Entonces, se preguntará legítimamente, ¿por qué
el Distributismo no se ha dado?
Es una pregunta de difícil respuesta. Cabe
decir que la polarización producida tras la Segunda Guerra Mundial y durante la
Guerra Fría no ayudó al surgimiento de verdaderas terceras posiciones —el
“capitalismo de Estado” promovido por algunos gobiernos del Tercer Mundo en
aquellos años no fue verdadera alternativa sino más de lo mismo, un camino a
medio camino entre el capitalismo liberal y el comunismo soviético, pero
esencialmente concentracionista—.
Pero, por otro lado, es innegable que muchas de
las ideas surgidas originalmente en torno al Distributismo terminaron siendo
adoptadas por programas políticos muy diferentes. La línea interna de Sir Henry
Slesser, dentro del Partido Laborista británico, sostuvo en un comienzo los
principios distributistas; pero la crisis de 1930, forzó al gobierno y a la
oposición a ocuparse de soluciones de urgencia y relegar cualquier cambio
estructural para tiempos más tranquilos… que nunca llegan. Lo mismo pasó con el
programa adoptado por el Partido Laborista Democrático de Australia en 1955 y
que tuvo buenos resultados electorales por lo menos hasta fines de los ’60
cuando el partido empezó a disolverse por influencia de otras ideologías. En
esa misma época, el escocés Jo Grimond adoptó planes distributistas con los que
pudo resucitar al Partido Liberal y convertirlo en tercera fuerza a nivel
nacional —aunque también en los ’70, sin embargo, este partido “sufrió” la
modernizacion de su programa político—. Tiempo después, la política de Thatcher
para permitir que los inquilinos de casas estatales pudiesen adquirirlas en
propiedad fue de directa inspiración distributista. También en Canadá, India,
Ceilán (Sri Lanka) y Nueva Zelanda se encuentran muchas influencias del
Distributismo en los proyectos y planes de gobiernos y oposición.

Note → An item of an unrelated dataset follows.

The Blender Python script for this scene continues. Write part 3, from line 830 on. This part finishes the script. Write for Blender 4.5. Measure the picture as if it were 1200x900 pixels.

Podría parecer ésta una historia de fracasos o
éxitos parciales a manos de políticos que no necesariamente compartían la
cosmovisión de Chesterton y Belloc. Sin embargo, creemos que hoy, tras la caída
del Bloque Soviético y las sucesivas crisis del capitalismo desatado, es tiempo
de sumar nuestras voces a las críticas que se hacen a la ciencia económica —al
menos en sus síntesis neoclásica y neokeynesiana—; críticas que se hacen no
sólo desde afuera, desde supuestos movimientos anti-sistema o
anti-globalización, sino también desde otras ciencias (la estadística
matemática principalmente) y desde la misma ciencia —cuando está en duda no
sólo la raíz epistemológica de la Economía, sino también el mismo lenguaje
monetario-contable que es su materia prima—. Es éste, decimos, el momento de
volver a poner sobre la mesa las geniales intuiciones y las lógicas deducciones
que, hace más de 70 años, un grupo de pensadores, con mucho sentido común y
amor por el hombre concreto, hicieron en materia económica, social y política,
para ayudar a que éstas vuelvan a estar dentro de un “marco de cordura”.